Whit: Scale doesn’t determine your profitability, it just affects how much total bitcoin you mine. But in current market conditions, you can mine profitability with one machine or 1,000 machines.

Kevin: In your opinion, what are the main drivers of the US’s hashrate growth in 2021, and what role are smaller retail miners playing, if any?

Whit: This year has seen record interest from retail or small-scale miners. The influx of hashrate in North America comes from big players finishing large projects started several years ago, miners from China moving to the US, and a revival in general interest in mining.

Kevin: As China continues to clamp down on mining activity domestically, how would you describe the impact on US colocation facilities?

Whit: Lots of miners are still looking for hosting space for their machines. That will be a key shortage in the market until at least spring 2022. But miners are aware rack space is in short supply, and almost everyone is trying to build more. But those projects take time to complete.

Kevin: While institutions are pushing towards greater sustainable energy use, how important is using cleaner mining solutions for smaller miners?

Whit: Miners care about cheap energy before anything else. And there are so many sustainable power options that are very cheap. Sustainable also doesn’t just mean wind or solar. It means nuclear, it means off-grid natural gas, and other things.

Kevin: What are the advantages of nuclear micro-reactors, and what are you hoping to accomplish from the initiative with Oklo?

Whit: Miners act as buyers of last resort for power producers, which gives them security in expanding their infrastructure. Even if there isn’t immediate demand for all their power, miners pick up the slack and support bigger, stronger energy grids. We’re playing this role with Oklo’s micro reactors by agreeing to buy a portion of their power before the reactors even launch.

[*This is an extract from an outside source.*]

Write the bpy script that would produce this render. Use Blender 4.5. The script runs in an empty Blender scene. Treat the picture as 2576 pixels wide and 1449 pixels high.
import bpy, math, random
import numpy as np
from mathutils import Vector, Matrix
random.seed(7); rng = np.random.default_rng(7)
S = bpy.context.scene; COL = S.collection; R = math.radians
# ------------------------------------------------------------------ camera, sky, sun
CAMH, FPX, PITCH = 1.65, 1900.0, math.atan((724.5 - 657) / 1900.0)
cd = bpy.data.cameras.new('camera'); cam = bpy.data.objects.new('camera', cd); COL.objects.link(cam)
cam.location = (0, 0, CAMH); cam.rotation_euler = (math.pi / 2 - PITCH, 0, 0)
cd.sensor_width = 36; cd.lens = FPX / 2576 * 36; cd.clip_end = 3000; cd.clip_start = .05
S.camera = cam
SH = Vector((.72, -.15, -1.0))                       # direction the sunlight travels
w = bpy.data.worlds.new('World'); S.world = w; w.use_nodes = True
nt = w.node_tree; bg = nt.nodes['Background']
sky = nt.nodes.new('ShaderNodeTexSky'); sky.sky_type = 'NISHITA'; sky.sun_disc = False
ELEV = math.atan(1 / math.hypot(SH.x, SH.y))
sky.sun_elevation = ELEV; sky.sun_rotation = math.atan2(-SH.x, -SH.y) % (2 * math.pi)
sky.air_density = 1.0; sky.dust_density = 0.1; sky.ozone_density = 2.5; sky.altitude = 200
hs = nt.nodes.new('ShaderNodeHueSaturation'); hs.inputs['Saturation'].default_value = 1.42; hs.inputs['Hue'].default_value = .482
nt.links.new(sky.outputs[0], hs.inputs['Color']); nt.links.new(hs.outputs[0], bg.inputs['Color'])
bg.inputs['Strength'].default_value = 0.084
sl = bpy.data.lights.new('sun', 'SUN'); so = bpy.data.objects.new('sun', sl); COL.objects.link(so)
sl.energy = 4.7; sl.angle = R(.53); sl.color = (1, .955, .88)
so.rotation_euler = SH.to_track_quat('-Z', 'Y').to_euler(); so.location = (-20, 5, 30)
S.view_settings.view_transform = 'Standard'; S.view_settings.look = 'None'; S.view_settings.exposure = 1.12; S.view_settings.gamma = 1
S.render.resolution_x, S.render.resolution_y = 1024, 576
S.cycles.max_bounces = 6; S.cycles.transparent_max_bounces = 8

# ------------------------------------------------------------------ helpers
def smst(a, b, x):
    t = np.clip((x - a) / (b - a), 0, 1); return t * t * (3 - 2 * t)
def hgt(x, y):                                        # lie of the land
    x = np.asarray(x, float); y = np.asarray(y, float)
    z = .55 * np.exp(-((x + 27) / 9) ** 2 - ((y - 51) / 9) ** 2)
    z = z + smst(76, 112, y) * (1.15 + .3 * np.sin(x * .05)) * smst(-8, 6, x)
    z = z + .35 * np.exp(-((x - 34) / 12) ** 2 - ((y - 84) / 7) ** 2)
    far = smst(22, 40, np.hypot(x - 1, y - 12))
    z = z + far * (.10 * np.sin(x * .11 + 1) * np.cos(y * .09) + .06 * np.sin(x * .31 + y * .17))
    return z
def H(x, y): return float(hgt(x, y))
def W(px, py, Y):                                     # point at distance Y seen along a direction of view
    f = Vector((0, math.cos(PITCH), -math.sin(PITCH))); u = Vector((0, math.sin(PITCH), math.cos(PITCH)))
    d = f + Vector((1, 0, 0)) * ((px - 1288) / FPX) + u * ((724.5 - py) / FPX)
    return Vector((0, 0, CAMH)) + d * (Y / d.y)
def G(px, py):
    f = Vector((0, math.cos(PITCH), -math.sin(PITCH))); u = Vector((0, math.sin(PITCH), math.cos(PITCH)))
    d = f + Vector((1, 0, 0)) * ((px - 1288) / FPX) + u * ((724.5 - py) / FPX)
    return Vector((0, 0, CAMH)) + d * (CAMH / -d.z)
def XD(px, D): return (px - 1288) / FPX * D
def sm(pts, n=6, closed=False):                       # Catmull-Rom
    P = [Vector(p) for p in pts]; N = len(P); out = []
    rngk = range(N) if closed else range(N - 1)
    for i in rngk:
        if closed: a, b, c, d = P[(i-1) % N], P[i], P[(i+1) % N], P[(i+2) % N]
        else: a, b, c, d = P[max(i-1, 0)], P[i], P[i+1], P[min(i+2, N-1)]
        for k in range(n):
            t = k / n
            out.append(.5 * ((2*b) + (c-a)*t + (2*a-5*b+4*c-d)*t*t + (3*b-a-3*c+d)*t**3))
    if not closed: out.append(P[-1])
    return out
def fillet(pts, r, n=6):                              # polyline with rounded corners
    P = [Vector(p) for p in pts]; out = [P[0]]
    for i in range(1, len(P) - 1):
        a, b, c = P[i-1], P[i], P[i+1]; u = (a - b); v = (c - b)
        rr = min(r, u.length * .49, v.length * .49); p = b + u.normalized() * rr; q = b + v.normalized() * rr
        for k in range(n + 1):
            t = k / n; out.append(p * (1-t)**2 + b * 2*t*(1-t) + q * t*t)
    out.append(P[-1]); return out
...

Kevin: Could you please describe the risks that stem from the centralization of hardware manufacturers? What is the current state of the hardware market and challenges faced by miners?

Whit: Almost all Bitcoin ASIC manufacturing is centralized in Asia. Just with hashrate, having all or most of any part of the industry in one geographical location presents regulatory risks from a single point of failure. Chip manufacturers already have plans for building in North America, and Bitcoin ASIC manufacturing will of course follow suit.

Kevin: To wrap up, what are your thoughts on the trajectory of hashrate in the coming years as well as key pressures that may inhibit growth?

Whit: The limitations are always changing. Sometimes it’s limited access to new machines, sometimes it’s a shortage of places to host those machines, other times it’s new regulations that limit or ban operations altogether. Miners have always adapted and always will. We’re ready for whatever comes next.